Fourth, the Rasana case combines the elements not only of rape, kidnapping, illegal imprisonment and so on, but at a fundamental level it lays bare the blatant abuse of power by local state officials. In this case, Deepak Khajuria (the Special Police Officer and one of the rapists), Tilak Raj (Head Constable) and Anand Dutta (Sub-Inspector) took payments from Sanji Ram (a main accused) and conducted an incomplete and botched investigation, tampered with evidence, and coached a juvenile witness into giving false testimony.

How can India protect its women and minors when the state that is charged with protecting them, and the society that surrounds them, does not believe that they are worthy of protection?
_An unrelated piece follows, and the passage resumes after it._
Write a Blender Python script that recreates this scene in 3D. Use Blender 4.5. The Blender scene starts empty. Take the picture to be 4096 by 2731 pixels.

And, can a state that has itself committed sexual crimes in Manipur and Kashmir in the name of protecting the integrity of India, truly give justice to victims of sexual assault? How can so many Indians ask for justice for the Rasana victim, while simultaneously supporting the army’s actions in Kashmir, which have not once, but several times led to sexual assault and rape of local women.

Decades ago, Frankel and Rao had argued that in India local structures of dominance tended to overwhelm local state power in some states. We can modify this argument to fit contemporary India – state power now collaborates and colludes with local structures of dominance in most states. And this bromance between policemen, politicians, and, rich local men, has virtually ensured that justice is just another tool to safeguard their entitlements.

(Vasundhara Sirnate Drennan is the Director of Research at The Polis Project Inc.)